I am trying to decompose the following relationships in to 3NF:
A -> BCD
BC -> DE
C -> D
D -> A
So I eliminated the redundancy to get the canonical cover:
A -> BC
B -> E
C -> D
D -> A
And now I am trying to decompose this into 3NF.
Should I decompose into r1(A, B, C) r2(B, D), r3(C, D)
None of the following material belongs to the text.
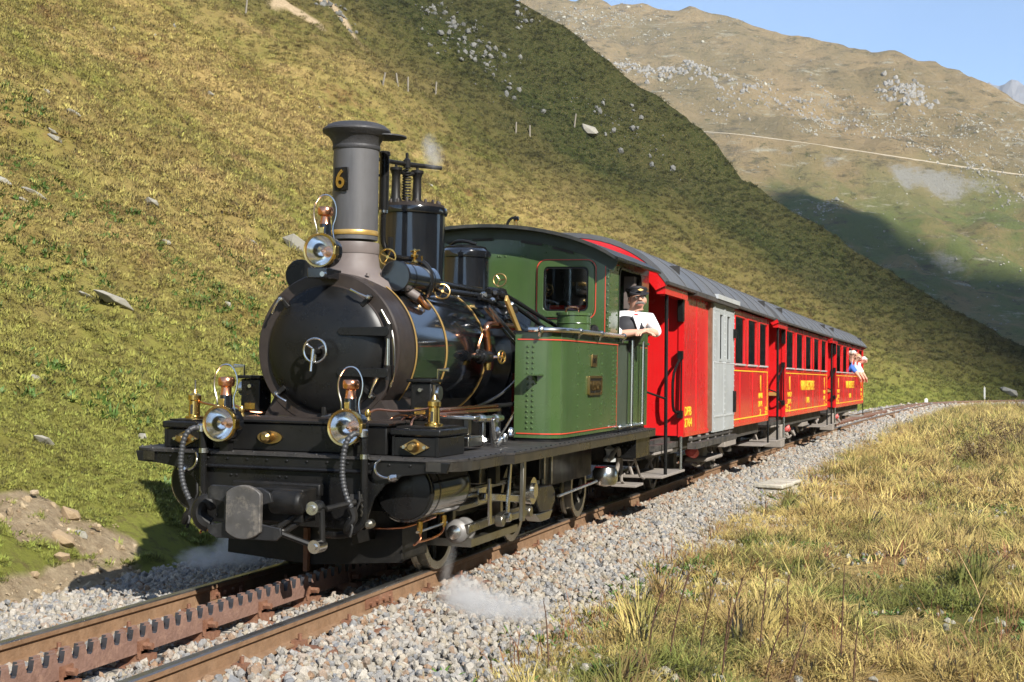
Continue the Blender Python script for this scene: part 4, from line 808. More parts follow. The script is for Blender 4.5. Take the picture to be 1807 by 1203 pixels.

. Then what do I do with D -> A
?
The fact that A -> B -> D -> A
is throwing me off.
Given
A -> BCD
BC -> DE
C -> D
D -> A
to obtain a canonical cover we first remove D from BC->DE:
A -> BC
BC -> E
C -> D
D -> A
Next, we observe that C->D, D->A, A->BC and if we know B->E, then we also know C->E. Hence,
A -> BC
B -> E
C -> D
D -> A
3NF decomposition works as follows:
1) Create tables for each dependency in the canonical cover
R1(A,B,C) R2(B,E) R3(C,D) R4(A,D)
2) Determine candidate keys of R. If no candidate keys are contained in the tables of step 1, add a new table containing only attributes of a candidate key.
Here A is a candidate key and it is contained in R1 (and R4), so no new tables should be added.
3) If there is a table such that its attributes are a subset of attributes of another table, remove the "contained" table.
This is not applicable, so the 3NF decomposition remains unchanged.
As you see, circular dependencies are not problematic.